However Scotland votes on Thursday, the simple fact that it will have a referendum on independence peacefully and only after careful deliberation testifies to Britain’s greatness.
It wasn’t so long ago that the peoples of Eastern Europe fought and died to liberate themselves from Soviet oppression. Only in recent years has the unrest that accompanied separatism in the Basque Country calmed down yet to this day, the rest of Spain refuses to give the Catalonians even the choice to secede. In the Middle East, the Kurds are on the verge of gaining their own state but only after decades of violent struggle. The people of eastern Ukraine have to defend their independence from another state altogether.

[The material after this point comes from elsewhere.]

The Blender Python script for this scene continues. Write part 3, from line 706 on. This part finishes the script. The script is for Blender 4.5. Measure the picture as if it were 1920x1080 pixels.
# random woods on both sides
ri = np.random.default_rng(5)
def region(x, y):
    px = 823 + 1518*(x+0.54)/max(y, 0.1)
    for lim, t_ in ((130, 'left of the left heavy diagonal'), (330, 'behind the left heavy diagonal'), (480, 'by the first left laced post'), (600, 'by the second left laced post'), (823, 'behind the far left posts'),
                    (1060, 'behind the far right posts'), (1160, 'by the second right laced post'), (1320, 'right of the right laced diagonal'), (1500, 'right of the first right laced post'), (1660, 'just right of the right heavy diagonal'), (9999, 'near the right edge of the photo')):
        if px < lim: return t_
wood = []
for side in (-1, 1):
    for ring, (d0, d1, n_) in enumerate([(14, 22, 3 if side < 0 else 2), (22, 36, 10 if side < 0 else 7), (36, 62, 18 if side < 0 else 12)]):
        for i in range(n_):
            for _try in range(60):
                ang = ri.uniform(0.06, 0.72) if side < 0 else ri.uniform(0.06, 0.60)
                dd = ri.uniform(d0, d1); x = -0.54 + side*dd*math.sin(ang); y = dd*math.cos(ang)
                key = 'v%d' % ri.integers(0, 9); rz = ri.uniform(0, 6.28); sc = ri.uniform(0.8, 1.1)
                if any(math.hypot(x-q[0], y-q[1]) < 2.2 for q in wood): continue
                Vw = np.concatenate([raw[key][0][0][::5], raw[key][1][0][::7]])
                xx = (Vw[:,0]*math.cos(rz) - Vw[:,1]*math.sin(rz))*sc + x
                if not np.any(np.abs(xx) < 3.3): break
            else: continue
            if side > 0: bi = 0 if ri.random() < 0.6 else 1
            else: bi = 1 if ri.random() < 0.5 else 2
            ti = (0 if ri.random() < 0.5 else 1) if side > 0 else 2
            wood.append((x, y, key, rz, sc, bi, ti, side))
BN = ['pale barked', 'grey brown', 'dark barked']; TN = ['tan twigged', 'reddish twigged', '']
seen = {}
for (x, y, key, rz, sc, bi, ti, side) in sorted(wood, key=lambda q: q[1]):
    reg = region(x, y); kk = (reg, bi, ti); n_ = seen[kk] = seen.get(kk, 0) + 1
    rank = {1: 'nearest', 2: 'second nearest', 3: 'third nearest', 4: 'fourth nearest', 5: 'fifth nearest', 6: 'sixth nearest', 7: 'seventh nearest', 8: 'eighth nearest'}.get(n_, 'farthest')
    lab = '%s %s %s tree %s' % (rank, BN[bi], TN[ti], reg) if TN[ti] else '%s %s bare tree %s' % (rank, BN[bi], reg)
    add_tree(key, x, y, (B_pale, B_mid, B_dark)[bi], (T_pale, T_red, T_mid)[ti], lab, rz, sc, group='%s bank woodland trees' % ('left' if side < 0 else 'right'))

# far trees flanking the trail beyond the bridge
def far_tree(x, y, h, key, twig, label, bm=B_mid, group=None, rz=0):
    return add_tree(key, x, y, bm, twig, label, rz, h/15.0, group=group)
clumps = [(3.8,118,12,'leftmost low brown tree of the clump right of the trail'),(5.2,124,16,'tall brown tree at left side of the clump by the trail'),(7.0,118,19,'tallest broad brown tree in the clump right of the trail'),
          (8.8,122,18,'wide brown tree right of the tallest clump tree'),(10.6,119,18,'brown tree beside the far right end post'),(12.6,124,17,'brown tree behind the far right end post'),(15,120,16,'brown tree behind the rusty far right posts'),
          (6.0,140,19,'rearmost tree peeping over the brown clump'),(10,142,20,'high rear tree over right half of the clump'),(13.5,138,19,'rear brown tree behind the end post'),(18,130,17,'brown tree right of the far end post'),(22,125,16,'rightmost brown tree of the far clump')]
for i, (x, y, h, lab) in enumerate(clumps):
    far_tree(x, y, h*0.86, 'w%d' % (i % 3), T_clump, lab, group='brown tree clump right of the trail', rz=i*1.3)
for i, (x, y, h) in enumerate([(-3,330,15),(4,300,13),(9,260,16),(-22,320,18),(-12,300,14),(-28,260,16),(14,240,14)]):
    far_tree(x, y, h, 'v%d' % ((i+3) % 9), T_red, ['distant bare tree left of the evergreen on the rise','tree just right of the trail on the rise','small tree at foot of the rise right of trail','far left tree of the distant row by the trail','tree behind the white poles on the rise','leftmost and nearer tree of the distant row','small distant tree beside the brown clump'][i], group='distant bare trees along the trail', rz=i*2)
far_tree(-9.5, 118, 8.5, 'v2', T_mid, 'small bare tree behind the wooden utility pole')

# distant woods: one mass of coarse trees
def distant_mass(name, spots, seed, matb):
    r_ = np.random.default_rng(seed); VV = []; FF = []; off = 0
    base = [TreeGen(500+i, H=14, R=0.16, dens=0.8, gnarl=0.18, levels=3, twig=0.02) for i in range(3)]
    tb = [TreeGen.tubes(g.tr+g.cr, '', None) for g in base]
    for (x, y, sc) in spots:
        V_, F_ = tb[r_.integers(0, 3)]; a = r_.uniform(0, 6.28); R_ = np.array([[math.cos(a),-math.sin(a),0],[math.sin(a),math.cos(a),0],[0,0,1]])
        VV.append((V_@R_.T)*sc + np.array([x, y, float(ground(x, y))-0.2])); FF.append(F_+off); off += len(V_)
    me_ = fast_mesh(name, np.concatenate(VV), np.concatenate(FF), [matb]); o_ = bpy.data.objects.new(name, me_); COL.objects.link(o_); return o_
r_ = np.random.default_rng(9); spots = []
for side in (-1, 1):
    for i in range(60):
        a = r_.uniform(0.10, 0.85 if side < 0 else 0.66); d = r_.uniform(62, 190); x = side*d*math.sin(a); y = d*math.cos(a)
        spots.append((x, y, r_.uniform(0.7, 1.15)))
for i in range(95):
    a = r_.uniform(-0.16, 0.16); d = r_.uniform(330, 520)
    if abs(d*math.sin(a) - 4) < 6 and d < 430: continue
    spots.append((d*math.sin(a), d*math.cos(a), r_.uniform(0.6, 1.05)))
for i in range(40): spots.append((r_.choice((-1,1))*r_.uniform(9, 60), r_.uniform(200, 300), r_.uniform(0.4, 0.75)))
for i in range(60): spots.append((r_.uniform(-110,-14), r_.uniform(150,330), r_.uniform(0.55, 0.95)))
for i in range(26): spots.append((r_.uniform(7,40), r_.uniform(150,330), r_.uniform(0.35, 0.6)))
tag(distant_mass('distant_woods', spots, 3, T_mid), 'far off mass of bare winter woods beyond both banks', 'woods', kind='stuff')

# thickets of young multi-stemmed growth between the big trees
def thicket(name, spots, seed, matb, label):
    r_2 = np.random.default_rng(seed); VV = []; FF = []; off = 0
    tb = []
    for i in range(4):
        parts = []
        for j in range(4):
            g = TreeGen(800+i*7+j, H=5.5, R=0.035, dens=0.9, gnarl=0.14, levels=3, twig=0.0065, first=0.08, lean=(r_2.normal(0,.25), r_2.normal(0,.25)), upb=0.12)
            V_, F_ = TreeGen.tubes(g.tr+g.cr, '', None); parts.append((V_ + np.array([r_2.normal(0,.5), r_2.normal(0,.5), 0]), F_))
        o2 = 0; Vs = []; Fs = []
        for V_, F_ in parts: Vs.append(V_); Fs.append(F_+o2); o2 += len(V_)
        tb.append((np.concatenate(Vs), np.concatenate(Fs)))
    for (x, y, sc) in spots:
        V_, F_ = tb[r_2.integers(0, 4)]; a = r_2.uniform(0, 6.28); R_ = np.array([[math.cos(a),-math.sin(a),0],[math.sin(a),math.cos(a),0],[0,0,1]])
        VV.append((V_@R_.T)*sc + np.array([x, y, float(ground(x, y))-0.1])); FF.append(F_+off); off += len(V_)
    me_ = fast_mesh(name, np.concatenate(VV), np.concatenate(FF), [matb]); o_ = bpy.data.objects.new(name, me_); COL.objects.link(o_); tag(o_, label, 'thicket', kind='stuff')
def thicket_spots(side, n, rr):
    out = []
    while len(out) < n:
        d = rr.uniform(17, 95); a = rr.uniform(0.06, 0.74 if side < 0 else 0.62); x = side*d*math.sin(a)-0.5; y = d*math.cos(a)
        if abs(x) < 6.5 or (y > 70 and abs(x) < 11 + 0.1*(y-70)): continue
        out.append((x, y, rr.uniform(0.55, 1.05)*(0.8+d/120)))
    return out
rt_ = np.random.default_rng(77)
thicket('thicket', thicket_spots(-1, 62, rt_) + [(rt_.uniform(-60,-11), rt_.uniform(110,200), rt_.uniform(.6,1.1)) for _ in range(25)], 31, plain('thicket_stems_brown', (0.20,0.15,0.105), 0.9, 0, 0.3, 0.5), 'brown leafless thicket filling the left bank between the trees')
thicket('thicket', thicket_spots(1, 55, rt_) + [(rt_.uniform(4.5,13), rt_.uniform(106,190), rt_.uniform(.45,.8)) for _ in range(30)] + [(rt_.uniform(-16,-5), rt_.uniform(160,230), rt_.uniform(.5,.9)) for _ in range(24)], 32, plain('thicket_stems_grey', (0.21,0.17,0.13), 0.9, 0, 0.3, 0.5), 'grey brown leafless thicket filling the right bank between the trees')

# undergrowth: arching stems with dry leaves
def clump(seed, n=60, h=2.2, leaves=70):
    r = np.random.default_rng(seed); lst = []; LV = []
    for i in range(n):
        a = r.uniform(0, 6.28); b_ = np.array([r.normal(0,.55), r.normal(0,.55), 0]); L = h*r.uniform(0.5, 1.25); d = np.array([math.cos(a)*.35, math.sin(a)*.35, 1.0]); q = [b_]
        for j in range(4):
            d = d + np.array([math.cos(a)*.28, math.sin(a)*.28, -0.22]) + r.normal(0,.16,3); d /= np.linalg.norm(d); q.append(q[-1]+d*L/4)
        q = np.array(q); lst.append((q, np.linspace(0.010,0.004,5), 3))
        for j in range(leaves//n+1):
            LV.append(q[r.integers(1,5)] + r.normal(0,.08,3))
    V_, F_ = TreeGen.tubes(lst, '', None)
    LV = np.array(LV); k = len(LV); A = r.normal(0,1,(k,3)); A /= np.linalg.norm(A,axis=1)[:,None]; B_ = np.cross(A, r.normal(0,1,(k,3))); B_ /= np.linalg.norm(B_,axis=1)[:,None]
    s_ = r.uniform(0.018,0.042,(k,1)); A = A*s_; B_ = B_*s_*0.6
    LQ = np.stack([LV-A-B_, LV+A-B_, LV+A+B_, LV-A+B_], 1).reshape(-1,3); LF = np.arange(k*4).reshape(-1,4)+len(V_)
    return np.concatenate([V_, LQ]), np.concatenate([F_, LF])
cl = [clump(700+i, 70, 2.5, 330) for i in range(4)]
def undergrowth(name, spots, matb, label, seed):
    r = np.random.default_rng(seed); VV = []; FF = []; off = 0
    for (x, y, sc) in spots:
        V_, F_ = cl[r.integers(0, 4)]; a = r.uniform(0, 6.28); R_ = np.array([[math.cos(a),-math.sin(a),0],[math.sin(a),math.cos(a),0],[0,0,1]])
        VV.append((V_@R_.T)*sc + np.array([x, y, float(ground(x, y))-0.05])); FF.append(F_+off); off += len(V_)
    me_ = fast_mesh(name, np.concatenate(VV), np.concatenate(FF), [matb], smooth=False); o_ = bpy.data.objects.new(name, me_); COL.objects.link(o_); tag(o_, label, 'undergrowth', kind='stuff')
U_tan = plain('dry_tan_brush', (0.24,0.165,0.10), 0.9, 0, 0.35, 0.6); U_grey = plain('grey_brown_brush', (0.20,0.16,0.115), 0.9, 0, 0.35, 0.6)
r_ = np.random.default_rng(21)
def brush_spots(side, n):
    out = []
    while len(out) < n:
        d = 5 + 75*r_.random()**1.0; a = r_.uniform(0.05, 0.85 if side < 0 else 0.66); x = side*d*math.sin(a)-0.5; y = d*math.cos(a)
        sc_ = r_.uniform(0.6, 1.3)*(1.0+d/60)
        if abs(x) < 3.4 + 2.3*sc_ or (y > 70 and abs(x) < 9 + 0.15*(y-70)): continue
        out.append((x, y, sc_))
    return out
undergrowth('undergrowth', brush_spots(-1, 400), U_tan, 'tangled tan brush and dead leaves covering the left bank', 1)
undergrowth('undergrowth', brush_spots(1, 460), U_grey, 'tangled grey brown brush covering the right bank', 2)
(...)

The Scottish referendum is almost unique in that the breakup of a country would be accompanied without bloodshed. It is also almost unique in the sense that the rest of the United Kingdom is willing to let the Scots go their own way, should they choose to do so. No one doubts that on Friday, the English, Northern Irish and Welsh will accept and respect whatever decision the Scots have made.

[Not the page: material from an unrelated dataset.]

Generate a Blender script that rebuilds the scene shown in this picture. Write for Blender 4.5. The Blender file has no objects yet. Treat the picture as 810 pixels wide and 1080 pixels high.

There has been bitterness and vitriol on both sides. Scottish independence is an emotional issue. But it is a far cry from the turmoil that accompanies separatism elsewhere. And by far most Scots, and most other Britons, have engaged in an inspiring debate about what it means to be Scottish and what it means to be British.

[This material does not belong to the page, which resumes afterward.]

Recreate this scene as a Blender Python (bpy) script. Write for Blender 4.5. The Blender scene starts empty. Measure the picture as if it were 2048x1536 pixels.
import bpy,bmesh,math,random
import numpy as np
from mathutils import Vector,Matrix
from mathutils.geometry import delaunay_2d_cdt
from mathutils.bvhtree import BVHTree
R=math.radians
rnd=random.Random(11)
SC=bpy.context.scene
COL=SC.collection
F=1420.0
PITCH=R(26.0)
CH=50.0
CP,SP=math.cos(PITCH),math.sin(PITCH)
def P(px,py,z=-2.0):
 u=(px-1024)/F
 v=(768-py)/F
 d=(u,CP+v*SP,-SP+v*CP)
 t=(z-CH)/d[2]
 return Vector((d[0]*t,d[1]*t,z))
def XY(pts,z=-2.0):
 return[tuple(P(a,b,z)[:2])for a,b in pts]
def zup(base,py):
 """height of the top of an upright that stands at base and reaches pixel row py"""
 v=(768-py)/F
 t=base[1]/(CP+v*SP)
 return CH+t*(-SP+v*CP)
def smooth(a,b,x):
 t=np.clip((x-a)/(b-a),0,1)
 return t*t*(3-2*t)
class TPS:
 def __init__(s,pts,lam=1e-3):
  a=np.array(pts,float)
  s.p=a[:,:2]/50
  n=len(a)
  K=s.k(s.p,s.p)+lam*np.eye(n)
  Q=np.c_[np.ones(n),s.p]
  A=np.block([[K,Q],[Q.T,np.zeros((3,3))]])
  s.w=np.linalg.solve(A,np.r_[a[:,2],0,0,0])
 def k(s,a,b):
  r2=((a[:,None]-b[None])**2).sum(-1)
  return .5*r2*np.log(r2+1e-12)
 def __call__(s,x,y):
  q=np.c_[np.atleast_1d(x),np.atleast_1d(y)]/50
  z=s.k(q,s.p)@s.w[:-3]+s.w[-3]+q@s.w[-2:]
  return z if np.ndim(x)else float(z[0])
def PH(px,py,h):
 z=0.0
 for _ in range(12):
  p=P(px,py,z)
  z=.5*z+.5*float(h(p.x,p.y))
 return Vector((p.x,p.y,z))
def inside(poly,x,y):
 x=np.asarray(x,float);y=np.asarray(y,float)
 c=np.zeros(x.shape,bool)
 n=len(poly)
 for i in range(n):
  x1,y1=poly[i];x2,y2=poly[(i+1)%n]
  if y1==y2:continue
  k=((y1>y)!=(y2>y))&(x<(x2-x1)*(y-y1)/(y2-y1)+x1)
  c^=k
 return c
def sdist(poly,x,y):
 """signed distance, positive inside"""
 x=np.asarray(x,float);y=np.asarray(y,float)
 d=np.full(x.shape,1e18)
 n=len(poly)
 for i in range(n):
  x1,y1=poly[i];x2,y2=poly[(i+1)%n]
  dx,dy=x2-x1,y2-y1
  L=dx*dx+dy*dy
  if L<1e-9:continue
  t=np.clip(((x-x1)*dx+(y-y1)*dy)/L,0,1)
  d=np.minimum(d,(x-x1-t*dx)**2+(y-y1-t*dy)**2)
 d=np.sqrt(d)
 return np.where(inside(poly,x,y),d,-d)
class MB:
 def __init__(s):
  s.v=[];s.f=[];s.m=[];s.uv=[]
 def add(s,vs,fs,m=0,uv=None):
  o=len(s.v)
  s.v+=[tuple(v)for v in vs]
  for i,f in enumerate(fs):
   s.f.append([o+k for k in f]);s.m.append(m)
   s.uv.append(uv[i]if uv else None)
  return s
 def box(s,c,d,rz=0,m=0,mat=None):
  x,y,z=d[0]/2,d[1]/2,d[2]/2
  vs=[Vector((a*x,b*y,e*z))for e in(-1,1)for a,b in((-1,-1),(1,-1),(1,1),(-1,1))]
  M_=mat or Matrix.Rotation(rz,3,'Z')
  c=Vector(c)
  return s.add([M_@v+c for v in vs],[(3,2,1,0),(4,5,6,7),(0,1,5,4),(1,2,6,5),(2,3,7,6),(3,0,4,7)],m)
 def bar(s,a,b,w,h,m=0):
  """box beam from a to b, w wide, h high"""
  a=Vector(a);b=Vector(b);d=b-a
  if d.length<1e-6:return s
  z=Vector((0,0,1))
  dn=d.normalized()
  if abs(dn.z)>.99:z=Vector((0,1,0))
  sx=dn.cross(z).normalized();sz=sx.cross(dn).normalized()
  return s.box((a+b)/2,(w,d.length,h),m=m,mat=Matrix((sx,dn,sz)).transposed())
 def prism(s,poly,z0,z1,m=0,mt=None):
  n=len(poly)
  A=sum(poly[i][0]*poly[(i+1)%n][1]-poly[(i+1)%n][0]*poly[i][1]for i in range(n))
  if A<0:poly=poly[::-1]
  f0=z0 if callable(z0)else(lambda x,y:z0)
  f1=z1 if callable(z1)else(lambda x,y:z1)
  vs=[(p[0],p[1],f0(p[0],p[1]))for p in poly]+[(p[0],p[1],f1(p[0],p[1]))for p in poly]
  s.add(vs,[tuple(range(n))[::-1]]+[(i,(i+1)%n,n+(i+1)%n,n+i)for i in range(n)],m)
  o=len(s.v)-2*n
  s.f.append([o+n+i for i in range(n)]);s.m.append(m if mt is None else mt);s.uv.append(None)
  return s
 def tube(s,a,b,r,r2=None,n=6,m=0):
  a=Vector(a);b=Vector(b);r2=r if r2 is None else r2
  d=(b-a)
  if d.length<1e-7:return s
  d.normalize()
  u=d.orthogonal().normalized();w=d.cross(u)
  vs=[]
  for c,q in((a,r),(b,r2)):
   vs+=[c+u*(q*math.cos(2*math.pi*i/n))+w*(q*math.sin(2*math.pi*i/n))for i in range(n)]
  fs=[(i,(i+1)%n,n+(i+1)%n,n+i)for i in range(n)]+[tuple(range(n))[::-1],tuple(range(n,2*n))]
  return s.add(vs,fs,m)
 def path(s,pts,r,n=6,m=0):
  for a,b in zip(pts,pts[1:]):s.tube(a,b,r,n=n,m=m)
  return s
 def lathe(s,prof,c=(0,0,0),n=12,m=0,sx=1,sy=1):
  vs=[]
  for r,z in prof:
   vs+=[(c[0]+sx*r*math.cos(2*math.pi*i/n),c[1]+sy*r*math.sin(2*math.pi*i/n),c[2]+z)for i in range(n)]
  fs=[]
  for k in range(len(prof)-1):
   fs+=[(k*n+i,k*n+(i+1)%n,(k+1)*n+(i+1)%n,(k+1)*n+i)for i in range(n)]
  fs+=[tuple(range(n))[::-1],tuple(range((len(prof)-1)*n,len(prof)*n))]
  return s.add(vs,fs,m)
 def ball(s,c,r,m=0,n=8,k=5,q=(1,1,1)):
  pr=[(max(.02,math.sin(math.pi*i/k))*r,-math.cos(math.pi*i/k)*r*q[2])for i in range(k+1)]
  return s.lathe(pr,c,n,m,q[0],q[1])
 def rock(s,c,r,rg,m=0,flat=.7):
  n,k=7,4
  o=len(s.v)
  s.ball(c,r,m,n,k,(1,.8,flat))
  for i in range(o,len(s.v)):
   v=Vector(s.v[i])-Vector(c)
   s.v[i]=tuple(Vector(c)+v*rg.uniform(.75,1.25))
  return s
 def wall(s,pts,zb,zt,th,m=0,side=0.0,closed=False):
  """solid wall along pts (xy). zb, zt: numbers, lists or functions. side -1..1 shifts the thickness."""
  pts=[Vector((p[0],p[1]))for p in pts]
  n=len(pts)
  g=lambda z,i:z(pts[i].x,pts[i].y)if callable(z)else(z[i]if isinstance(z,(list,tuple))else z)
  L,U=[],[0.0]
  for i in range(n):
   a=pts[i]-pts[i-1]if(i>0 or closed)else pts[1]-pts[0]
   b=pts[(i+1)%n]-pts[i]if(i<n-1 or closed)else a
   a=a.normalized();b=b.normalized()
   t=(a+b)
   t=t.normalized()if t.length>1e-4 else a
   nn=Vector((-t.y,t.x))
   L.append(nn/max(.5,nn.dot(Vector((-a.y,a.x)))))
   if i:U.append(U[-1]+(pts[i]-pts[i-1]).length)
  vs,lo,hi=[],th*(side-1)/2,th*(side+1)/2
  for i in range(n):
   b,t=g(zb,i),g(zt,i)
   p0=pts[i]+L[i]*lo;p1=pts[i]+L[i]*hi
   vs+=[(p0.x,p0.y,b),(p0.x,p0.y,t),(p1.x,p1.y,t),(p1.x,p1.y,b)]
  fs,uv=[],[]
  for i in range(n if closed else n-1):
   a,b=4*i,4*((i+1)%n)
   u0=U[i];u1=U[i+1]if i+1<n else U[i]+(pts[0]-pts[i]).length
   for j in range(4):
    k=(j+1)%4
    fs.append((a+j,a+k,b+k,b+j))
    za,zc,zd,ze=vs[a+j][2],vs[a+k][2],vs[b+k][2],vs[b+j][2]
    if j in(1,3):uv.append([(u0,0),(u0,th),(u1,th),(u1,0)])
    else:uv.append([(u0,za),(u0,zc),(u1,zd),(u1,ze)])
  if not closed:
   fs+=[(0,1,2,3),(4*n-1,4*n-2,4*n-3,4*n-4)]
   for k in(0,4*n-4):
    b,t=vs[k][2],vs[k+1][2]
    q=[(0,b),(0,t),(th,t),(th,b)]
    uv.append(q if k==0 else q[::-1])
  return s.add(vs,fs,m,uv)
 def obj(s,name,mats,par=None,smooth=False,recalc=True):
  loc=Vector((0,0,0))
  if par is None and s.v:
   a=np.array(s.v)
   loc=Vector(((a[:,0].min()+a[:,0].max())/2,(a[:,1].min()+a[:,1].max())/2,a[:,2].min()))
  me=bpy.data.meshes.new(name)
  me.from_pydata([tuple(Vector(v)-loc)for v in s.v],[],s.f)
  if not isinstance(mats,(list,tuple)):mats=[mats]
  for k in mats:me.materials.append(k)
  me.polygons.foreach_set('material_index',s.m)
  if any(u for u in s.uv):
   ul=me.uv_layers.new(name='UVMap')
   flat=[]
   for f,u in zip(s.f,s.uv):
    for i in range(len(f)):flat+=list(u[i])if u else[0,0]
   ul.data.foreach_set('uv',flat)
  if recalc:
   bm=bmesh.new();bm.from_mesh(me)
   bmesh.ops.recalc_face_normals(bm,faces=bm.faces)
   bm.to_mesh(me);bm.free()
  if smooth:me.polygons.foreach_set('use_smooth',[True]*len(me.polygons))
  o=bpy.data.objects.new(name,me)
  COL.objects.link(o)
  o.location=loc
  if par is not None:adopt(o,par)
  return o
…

For all the pros and cons of independence — which many Scottish voters are weighing as they make up their minds today — it is this question that is central to the referendum: Does the Scottish nation need a state of its own?
Few peoples ever get to make that choice and when they do, it is rarely with the blessing of the state they live in. That the Scots now have this opportunity shows how seriously Britain takes its commitment to freedom and self-determination. That is something to be applauded.